I only decided to enter this field after I bypassed the interconnects between my preamp and amp, which showed me much music was being lost in the cables I was using. My goal has always been to eliminate the losses and colorations of cables rather than producing some special effect to suit my or someone else's taste or equipment. My reference has always been a direct connection and I believe that the common practice of evaluating cables by simply swapping them leads to confusion and cable designs with strange sound effects rather than higher fidelity.


I feel that the difference between my approach and others is that I start by determining exactly what I want the cables to do (sound like a direct connection) and I use the simplest and most effective methodology (bypass testing and comprehensive research) to achieve those objectives.

The Starlight 6 digital audio cable that I sent you is a good example of my methodology. My experience with the first outboard DAC (one of the first Theta prototypes) and my discussions with its designer in the mid 1980s taught me that having a faster current rise time reduced jitter, which led me to 20 years of optimizing conventional designs for faster rise time. I recently created the new Starlight 6 design from scratch, which truly
minimizes current rise time. BTW, Gold Starlight 6 is a bigger step up from the Starlight 6 than I could imagine before hearing it.


Wireworld cables have pretty much used the same geometry i.e. Symmetrical Coaxial, until recently. Why the change? What did you discover?


I was simply using an adaptation of the most effective existing design, which originated in the 1930s until I developed the expertise to design something better from scratch. That milestone took me about 25 years of continuous research!


What have you found to be the most important characteristics in a cable design?


The basic conductive profile of a cable, which is largely a function of electromagnetic field effects, is the most consistently audible and consistently neglected parameter of cables.

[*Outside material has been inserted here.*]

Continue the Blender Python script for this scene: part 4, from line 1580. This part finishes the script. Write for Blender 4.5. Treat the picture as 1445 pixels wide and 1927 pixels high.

That single elementary relationship causes most of the tonal and spatial anomalies that differentiate cables.


I had read in another review that you stated that there is an electrical relationship between an interconnect and speaker cable. Please elaborate. I've more or less noticed this myself over years of mixing and matching various brands of cable, which I've found to be unpredictable and ultimately pointless in my opinion.


The most obvious marker for the basic electrical profile I mentioned above is the frequency at which a cable transitions from predominantly resistive to predominantly inductive. For an interconnect and speaker cable to have complimentary tonal characteristics, the interconnects transition frequency must be about four times the transition frequency of the speaker cable. While such combinations of colored cables can produce a relatively balanced sound, they still introduce much more coloration and dynamic compression than neutral cables.


Your power cables are unique in that they are the only ones I'm aware of that are designed by geometry and materials to act as low-pass filters. You also state that they dampen resonances. Please elaborate. I have consistently noticed that power cables seem to have a greater influence on a system's performance than interconnects/speaker cables. Any thoughts as to why? Or perhaps you disagree.


I agree with you on the audibility of power cords. The reason is that audio component power supplies are not nearly effective enough at rejecting noise in the audible frequency range. Since there is a substantial amount of noise in the audible range (60Hz harmonics, resonance etc.), the common approaches to high-end power cord design mostly redistribute that energy into different parts of the spectrum, producing all kinds of sound effects. My approach is to minimize the degradation and sound effects by reducing the noise across the audible range. Our power cords perform as complex filter networks with absorption, phase cancellation and power factor correction functions generated by their complex structure and unique materials.